Oltre che a Bond, c’è un chiaro tentativo di riferirsi ai lavori meno conosciuti di Harry Saltzman, come per esempio la produzione per “The Ipcress File” di Sidney J. Furie, il primo adattamento di una serie di versioni cinematografiche dai romanzi di Len Deighton, dove l’agente segreto (Michael Caine) è una sorta di Bond scarnificato, molto meno seducente e più vicino all’immagine upper class del british gentleman, la stessa elaborata da Sydney Newman per la serie televisiva “The Avengers”, dove John Steed (Patrick Macnee) fa da contraltrare raggelante al sottile erotismo fetish di Emma Peel (Diana Rigg).

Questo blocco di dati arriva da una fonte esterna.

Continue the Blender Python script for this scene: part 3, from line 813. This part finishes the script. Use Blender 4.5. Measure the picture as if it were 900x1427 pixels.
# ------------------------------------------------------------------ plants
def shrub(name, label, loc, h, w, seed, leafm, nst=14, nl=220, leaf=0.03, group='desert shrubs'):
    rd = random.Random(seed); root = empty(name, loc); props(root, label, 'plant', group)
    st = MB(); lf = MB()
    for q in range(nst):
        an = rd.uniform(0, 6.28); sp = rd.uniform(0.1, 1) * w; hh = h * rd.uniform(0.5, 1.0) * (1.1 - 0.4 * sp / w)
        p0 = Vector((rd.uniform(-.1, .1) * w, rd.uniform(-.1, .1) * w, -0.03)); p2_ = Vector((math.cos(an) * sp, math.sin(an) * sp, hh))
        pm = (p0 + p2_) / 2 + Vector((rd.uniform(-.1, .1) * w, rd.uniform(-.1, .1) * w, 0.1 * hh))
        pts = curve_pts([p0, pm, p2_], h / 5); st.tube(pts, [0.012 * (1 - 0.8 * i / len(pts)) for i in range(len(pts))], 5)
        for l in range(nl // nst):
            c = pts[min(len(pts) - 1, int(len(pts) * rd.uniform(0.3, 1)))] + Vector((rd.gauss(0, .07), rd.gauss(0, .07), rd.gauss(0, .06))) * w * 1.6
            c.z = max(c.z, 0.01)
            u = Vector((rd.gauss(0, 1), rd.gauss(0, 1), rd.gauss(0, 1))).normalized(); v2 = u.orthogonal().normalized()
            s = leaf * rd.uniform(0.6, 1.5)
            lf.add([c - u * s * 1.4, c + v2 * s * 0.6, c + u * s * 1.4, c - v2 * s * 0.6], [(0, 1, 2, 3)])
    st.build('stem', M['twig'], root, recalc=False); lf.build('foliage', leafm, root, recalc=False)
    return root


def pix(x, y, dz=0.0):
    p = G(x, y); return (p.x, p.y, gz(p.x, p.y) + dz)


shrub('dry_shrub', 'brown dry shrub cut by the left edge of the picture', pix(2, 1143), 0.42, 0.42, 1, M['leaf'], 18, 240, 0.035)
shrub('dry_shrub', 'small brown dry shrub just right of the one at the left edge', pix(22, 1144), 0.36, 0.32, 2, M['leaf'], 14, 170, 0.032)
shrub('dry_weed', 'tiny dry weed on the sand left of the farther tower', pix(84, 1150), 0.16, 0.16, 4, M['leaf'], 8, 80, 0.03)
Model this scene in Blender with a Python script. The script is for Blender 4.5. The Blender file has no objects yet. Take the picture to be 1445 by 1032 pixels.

Nel film di Vaughn il John Steed Style è rafforzato ai massimi livelli, tra l’altro con continui riferimenti al decor delle serie televisive prodotte da Gerry Anderson tra i sessanta e i settanta, ovvero tutto quell’immaginario fantascientifico tra mondi possibili, idee psicotroniche e tecnologia destinata all’archiviazione vintage già dal suo concepimento.

Nella totale mancanza di personaggi femminili, ad eccezione dell’asessuata Roxy (Sophie Cookson) e della feroce Gazelle (Sofia Boutella) il cui erotismo ha ovviamente un ruolo punitivo da vera mistress castratrice, il sesso è completamente bandito dalla fratellanza omoerotica del Secret Service, tanto che l’unico sfogo-premio che Eggsy (Taron Egerton) si concederà è una sessione di sesso anale con la principessa svedese (Hanna Alstrom) rapita dal folle Valentine (Samuel L. Jackson).

Al di là delle suggestioni di grana grossa con le quali Vaughn si diverte a “disturbare” lo schema mainstream “generico”, oltre agli innesti di cui parlavamo, c’è un tentativo manifesto di contaminare lo spazio del set con un approccio combinatorio che in qualche modo vorrebbe tentare la stessa carta dell’ottimo “Guardiani della Galassia”; basta pensare al ruolo mnemonico della musica, da Money for Nothing alla disco dance, passando per la presenza insistente dei dispositivi di riproduzione (Ghetto Blaster, casse acustiche, dispositivi archeologici vs. una rappresentazione distopica di quelli touch, digitali e connettivi) senza che questa, come succede al contrario nel film di James Gunn, interferisca con la vita dei personaggi e instauri una relazione vitale con le loro e le nostre storie.

Vaughn è interessato, come qualsiasi nerd, a far funzionare la sua macchina da una prospettiva inesorabilmente di retroguardia; cosa pensare altrimenti della sequenza in cui Eggsy si batte frontalmente con Gazelle, mentre Valentine fa il Dj nella sua consolle di vetro e la sala degli ospiti si trasforma in un dancefloor settantiano?

Proprio per questo, tutto il continuo oscillare tra Britishness e free style, ghetto e buone maniere, action muscolare e algide geometrie, lotta fisica e amore per il merchandising, ci è sembrato un gioco facile e di maniera, senza particolari novità ne scossoni, se non l’illusione che si possa realizzare un cinema combinatorio senza sporcarsi le mani; tant’è, la sequenza per certi versi più liberatoria, quella della mattanza cristiana in una chiesa di fanatici anti abortisti, è un gioco divertente quanto freddo, una “gesture” punk per le masse e del tutto prevedibile.